In New Zealand, as in all other industrialised societies, young people are encouraged both by their parents and the state to achieve individuated personhood. This is a social identity which is reflected in the idea of the "individual" and its opposite "society." Individuals must achieve full responsibility and independence and not be too tied to place, to community or other social attachments if they are to achieve their full worth. People must be willing to leave home, find jobs, maximise their skills and exercise their right to "choose." Both parents and the state (in its educational and other policies) emphasise this in their support of young people during the transition to adulthood in order to produce competent citizens, who participate fully in the life of the nation.

However the category of adulthood is obviously undergoing revision in response to other forces than the needs of the state. Young adults, those aged between 20 and 30 who have completed advanced education and training, secured good jobs and are earning high incomes, view themselves not only as in work, but also capable of participating fully in a rich consumer world of goods and choices, indulging in chosen a life-style which emphasises leisure activities. Young adults work hard in order to have more leisure. In a sense the juvenile world has been extended into early adulthood. Young adults "play" and are unwilling to commit themselves to dependent relationships which will restrict their opportunities to indulge themselves, make them socially and physically immobile and prevent them from the fun of taking risks. Having sacrificed their early youth to education (work without payment), they now want time to catch up with their lost youth.
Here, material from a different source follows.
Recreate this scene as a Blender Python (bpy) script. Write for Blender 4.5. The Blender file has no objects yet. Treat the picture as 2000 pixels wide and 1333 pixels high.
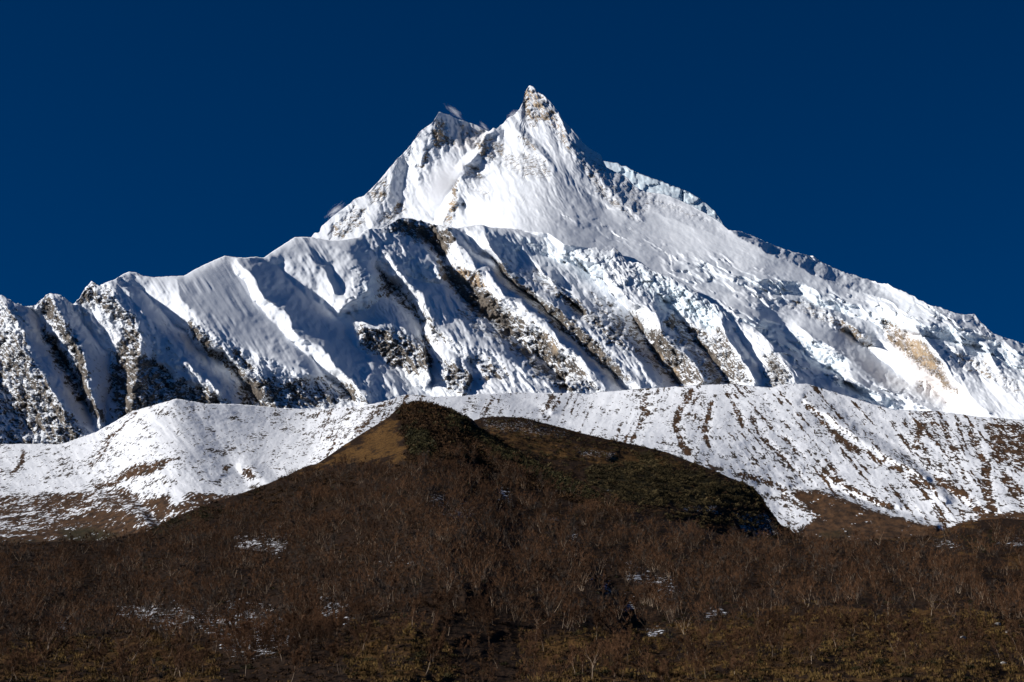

Whereas in the past leaving school, getting a job and establishing a career were seen as inevitable stages leading to marriage and raising a family, these are now seen as more distant "choices" in the life cycle.

For young people undergoing the transition to adulthood, the world of young adulthood which lies ahead is a major focus of their lives. It influences both their acquisition of knowledge and skill and their parent's decisions to encourage them to gain skills including staying at school, going on to tertiary education and obtaining "qualifications" in order to secure a good job so real life can begin.

While the state still requires parents in families to undertake the complex process of bearing, rearing and raising children, it is neither to the parents nor their family's advantage. From age 6 to 16 the state requires parents to send their children to school. Here they begin the process of gaining knowledge and skill, as well as the independence required to become individuated persons and useful citizens for the nation state. Presently, while they achieve this status at 18, their parents somehow are still responsible for them until age 20 and for paying their tertiary fees until age 25. These anomalies persist because the modern industrial world evolved often in spite of human planning and policy makers. In the modern world the processes of transition to adulthood and the world young people are entering are undergoing fundamental transformations. Not only are young people and their parents confused, but so are agents of the state as to when to set the age of adulthood.